セットプレーのボール処理のこぼれ球を拾い、田上が蹴り込みました。
退場した千葉戦以来のスタメン、期するものがあったと思います。その中で苦しい時間帯でチームを救うゴールを決め、田上ここにあり、というものを示してくれたと思います。

失点後も仙台は名願の突破からチャンスを作りますが、そこで得たセットプレーで得点を奪えず。岡山は柳貴博に代えて柳育崇を投入。名願対策に阿部をWBに押し出す形で守りを固めます。
仙台の森山監督もDAZNの試合後のコメントで
「ここで取られたくない、というところで追加点を取られてそこからは厳しい戦いになった」
と語っていた通り、岡山は効果的にカウンターを仙台に浴びせ、攻勢をそぎながら時間を進めることができました。


3.結びに

2-0での岡山の勝利。スコアの通り、特に前線の選手には仕事をさせなかったと言っていい試合だと思います。一方で終盤、サイドアタックのところで仙台に優位に進められた側面もありました。
この試合、後半エロンがターゲットとしてある程度機能していたところですが、仙台とすると同じ役割が期待できる梅木が次節からプレーできます。もし彼がプレーできてツインタワーを早い時間から敷かれていたら…と思うと岡山としては今のうちに対戦できて良かったと思った次第です。
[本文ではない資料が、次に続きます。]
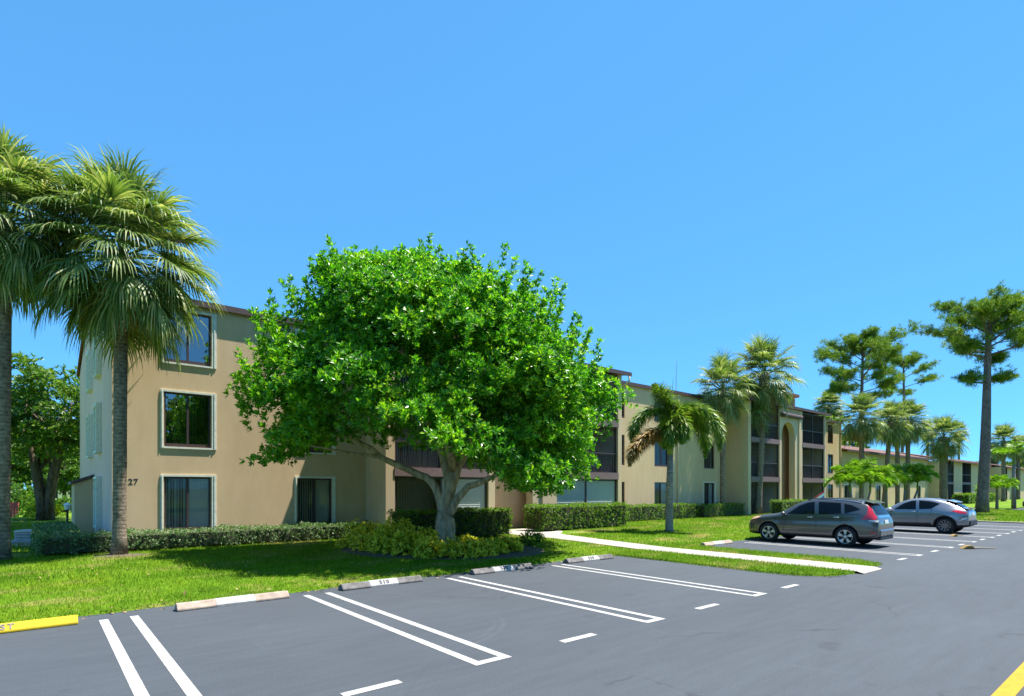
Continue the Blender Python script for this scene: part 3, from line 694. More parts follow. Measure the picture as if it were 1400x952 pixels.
# ------------------------------------------------------------------ two-storey neighbours
def low_block(u0, u1, label, group, patios, eave=5.5, ridge=7.0, fv=21.1):
    e = empty('apartment_building', (u0, fv, 0), label, 'building', group)
    def BB(name, g, mat, par=None, fix=True, smooth=False):
        o = obj(name, g, mat, e, world=True, fix=fix, smooth=smooth)
        if par is not None: o.parent = par; o.location = (0, 0, 0)
        return o
    ub = patios[0][0]-0.5
    holes = [(u0+0.6, u0+2.4, .55, 2.3), (ub-4.6, ub-3.3, .55, 2.3), (ub-4.6, ub-3.3, 3.2, 4.7), (u0+9, u0+10.4, .55, 2.3)]
    g = Geo(); wall_grid(g, front(fv), u0, ub, -0.05, eave, holes, .15); BB('wall', g, M['wall'], fix=False)
    g = Geo(); g.quad((u0, fv, -.05), (u0, fv+9, -.05), (u0, fv+9, eave), (u0, fv, eave)); g.quad((u1, fv-1.7, -.05), (u1, fv+9, -.05), (u1, fv+9, eave), (u1, fv-1.7, eave))
    g.quad((u0, fv+9, -.05), (u1, fv+9, -.05), (u1, fv+9, eave), (u0, fv+9, eave)); BB('wall', g, M['wall'], fix=False)
    for h in holes: window(h[1]-h[0], h[3]-h[2], (h[0], fv, h[2]), 0, 'curtain', h[2] < 1, par=e)
    g = Geo(); roof_sheet(g, u0-.1, ub, [(fv-.5, eave+.15), (fv+5, ridge)], .16); roof_sheet(g, u0-.1, u1+.3, [(fv+5, ridge), (fv+9.5, eave+.1)], .16)
    rf = BB('roof', g, M['tile_red'])
    g = Geo(); g.box(u0-.1, ub, fv-.53, fv-.502, eave-.08, eave+.1); BB('fascia', g, M['fascia'], rf)
    g = Geo(); roof_sheet(g, ub+.003, u1+.4, [(fv-2.3, eave-.05), (fv+5, ridge+.02)], .17); BB('roof', g, M['tile_red'])
    pv = fv-1.7; A = [ub]+[x for p in patios for x in p]+[u1]
    for i in range(0, len(A), 2):
        g = Geo(); g.box(A[i], A[i+1], pv, pv+.3, -.05, eave-.1); BB('wall', g, M['wall'])
    g = Geo(); g.box(ub, ub+.2, pv+.302, fv, -.05, eave-.1); BB('wall', g, M['wall'])
    for a, b in patios:
        g = Geo(); g.quad((a, fv+.4, -.05), (b, fv+.4, -.05), (b, fv+.4, eave), (a, fv+.4, eave)); BB('patio_recess', g, M['patio_wall'], fix=False)
        g = Geo(); g.box(a, b, pv+.02, fv+.4, 2.5, 2.8); bal = BB('balcony', g, M['slab'])
        g = Geo(); g.quad((a, pv+.12, 0), (b, pv+.12, 0), (b, pv+.12, 2.5), (a, pv+.12, 2.5)); g.quad((a, pv+.12, 2.8), (b, pv+.12, 2.8), (b, pv+.12, eave-.1), (a, pv+.12, eave-.1)); BB('insect_screen', g, M['screen_dark'], bal, fix=False)
        g = Geo()
        for x in (a, (a+b)/2, b-.07): g.box(x, x+.07, pv+.05, pv+.11, 0, 2.498); g.box(x, x+.07, pv+.05, pv+.11, 2.802, eave-.1)
        g.box(a, b, pv+.03, pv+.048, 3.75, 3.82); BB('screen_frame', g, M['brown'], bal)
    return e
low_block(58.0, 103.3, 'two storey tan block with terracotta roof just beyond the three storey building', 'two storey blocks down the street', [(86, 89.4), (93.5, 98.2)])
low_block(114, 160, 'two storey tan block with terracotta roof, seen right of the thick pine trunk', 'two storey blocks down the street', [(118.0, 122), (128, 133), (146, 150)])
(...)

もちろんこれはたらればです。岡山にも新たなプレーヤーが加わります。それに今節ゲームに絡めていなくとも、次節には間に合う選手もいるかもしれませんね。
現状で4位との6ポイントマッチを制することができるチーム状態であれば、今いない選手たちが試合に絡めたらどうなるかと、自分はどうしてもわくわくしてなりません。
ただ今は、離脱した選手が軽傷であること、願わくば栃木戦で元気な姿が見られることを期待しながら、栃木戦を楽しみにしたいと思います。